The first objective in one map (Security Tower) is to blow up a conduit - except this control box is located below a ledge covered in mounted machine guns, behind which the Security team spawns. The path to the objective is slowed with fences and walls, destroying any real hope the Resistance have of actually completing the objective (unless they get to it almost immediately after they spawn).
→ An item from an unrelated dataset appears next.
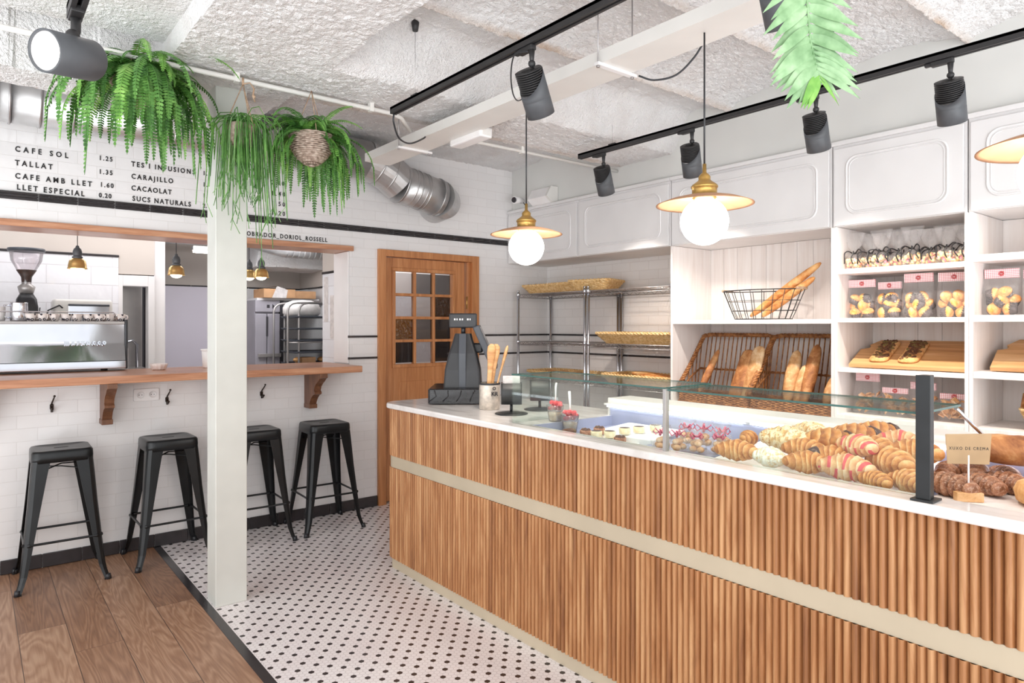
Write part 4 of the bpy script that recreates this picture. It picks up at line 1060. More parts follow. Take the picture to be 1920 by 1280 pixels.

It's designed to be a bit of an Omaha Beach moment, but it plays out more like Gallipoli.
There are other issues with the game - like not being able to change body type/character mid round - which I think may hurt the game competitively in the long run, but Splash Damage seem very keen to patch any inconsistencies away as soon as possible.
If you preferred Epic's effort to Q3A - in our opening paragraph replace Quake 3 Arena with UT99 and replace all the other words in the review with a slack-jawed blank stare and your characteristic drooling.
One thing they'll need to do something about very quickly is the netcode - it's broken. When not hosting you warp all over the place, making playing the game with others excruciating. At other times you don't move at all - the game droppped frames all over the place.
Further, there's no way to tell who the host or what your ping is, so you basically have to run around a bit to see if it's actually working. For a multiplayer focused game this really is unacceptable - and a day zero patch did nothing to help things.
The default settings for the game don't help either. The game defaults to match you only with players of your rank (every 5 levels you get a new rank) and no-one above, which means if your friends just got the game and they didn't change this setting you can't play with them. It also defaults to making Campaign mode humans on one side and bots on the other - actively robbing of a proper multiplayer experience.
Brink is full of good ideas utilised in odd ways - and all it does is hurt the overall experience. The 360 seems flat out incapable of running Brink the way it's meant to be run - matchmaking and Splash Damage's game simply don't get along.
Brink could be great, but it isn't right now. The AI makes playing on your own a pain in the arse and the netcode ruins the multiplayer. The story is actually pretty interesting but at the end of the day you don't play these sorts of games for the plot, and Brink doesn't deliver where it should.